Um den dramatischen Preissteigerungen entgegenzuwirken, hat die EU verschiedene Notfallmaßnahmen für die Energiemärkte vorgelegt. Ein Ministerrat ist dazu am Freitag, 30. September, erstmals zusammengetreten. Was waren die Kernthemen – und was wurde beschlossen?
Die Energieminister der EU haben sich auf eine einheitliche Reaktion auf die hohen Energiepreise einigen können. In einer am 30. September beschlossenen Verordnung sind gemeinsame Maßnahmen zur Senkung der Stromnachfrage und zur Erhebung und Umverteilung der Überschusserlöse des Energiesektors an die Endkunden vorgesehen.

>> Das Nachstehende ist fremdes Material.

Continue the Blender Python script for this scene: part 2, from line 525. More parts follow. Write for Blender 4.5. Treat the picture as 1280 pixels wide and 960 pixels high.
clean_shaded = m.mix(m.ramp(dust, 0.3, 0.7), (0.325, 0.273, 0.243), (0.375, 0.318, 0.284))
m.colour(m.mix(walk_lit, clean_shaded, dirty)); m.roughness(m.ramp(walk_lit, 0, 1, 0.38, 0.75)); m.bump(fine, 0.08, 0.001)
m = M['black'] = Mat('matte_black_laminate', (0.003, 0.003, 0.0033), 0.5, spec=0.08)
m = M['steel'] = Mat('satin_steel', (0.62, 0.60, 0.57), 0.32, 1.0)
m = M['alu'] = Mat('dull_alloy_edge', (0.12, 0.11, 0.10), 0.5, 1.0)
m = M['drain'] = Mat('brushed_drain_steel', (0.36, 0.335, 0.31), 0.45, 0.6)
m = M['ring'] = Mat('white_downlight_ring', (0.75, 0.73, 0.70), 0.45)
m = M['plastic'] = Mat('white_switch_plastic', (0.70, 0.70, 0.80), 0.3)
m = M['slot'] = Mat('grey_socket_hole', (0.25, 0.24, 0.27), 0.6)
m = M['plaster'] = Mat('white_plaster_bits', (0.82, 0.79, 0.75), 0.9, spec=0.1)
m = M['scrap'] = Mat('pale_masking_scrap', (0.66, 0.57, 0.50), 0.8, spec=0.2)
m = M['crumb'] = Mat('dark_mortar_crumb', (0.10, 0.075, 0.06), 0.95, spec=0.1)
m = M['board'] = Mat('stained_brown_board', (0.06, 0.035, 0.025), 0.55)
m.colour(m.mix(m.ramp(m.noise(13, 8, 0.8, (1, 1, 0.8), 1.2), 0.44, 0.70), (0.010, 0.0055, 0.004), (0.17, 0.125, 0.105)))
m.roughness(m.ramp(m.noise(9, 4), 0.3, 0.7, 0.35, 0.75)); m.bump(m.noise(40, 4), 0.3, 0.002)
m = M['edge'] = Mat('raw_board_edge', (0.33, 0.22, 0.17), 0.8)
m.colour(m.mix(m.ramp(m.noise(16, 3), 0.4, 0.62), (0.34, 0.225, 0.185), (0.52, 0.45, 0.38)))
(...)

„Dies sind außergewöhnliche Zeiten, und wir arbeiten außerordentlich schnell, koordiniert und solidarisch daran, gegen die von Russland betriebene, anhaltende Instrumentalisierung der Energieversorgung als Druckmittel eine geschlossene Front zu bilden“, sagte Jozef Síkela, der tschechische Minister für Industrie und Handel im Anschluss an das Zusammentreffen. Die erzielte Einigung werde die europäischen Bürger und Unternehmen entlasten, so Síkela. „Die Mitgliedstaaten werden für eine Abflachung der Strombedarfskurve zu Spitzenzeiten sorgen, was unmittelbare positive Auswirkungen auf die Preise haben wird. Sie werden Überschussgewinne aus dem Energiesektor an jene Kunden verteilen, die Schwierigkeiten haben, ihre Rechnungen zu bezahlen.“ Tschechiens aktueller Ratsvorsitz ist Teil des elften Ratsvorsitz-Trios, welches 2022 begann und auch noch aus Frankreich und Schweden besteht.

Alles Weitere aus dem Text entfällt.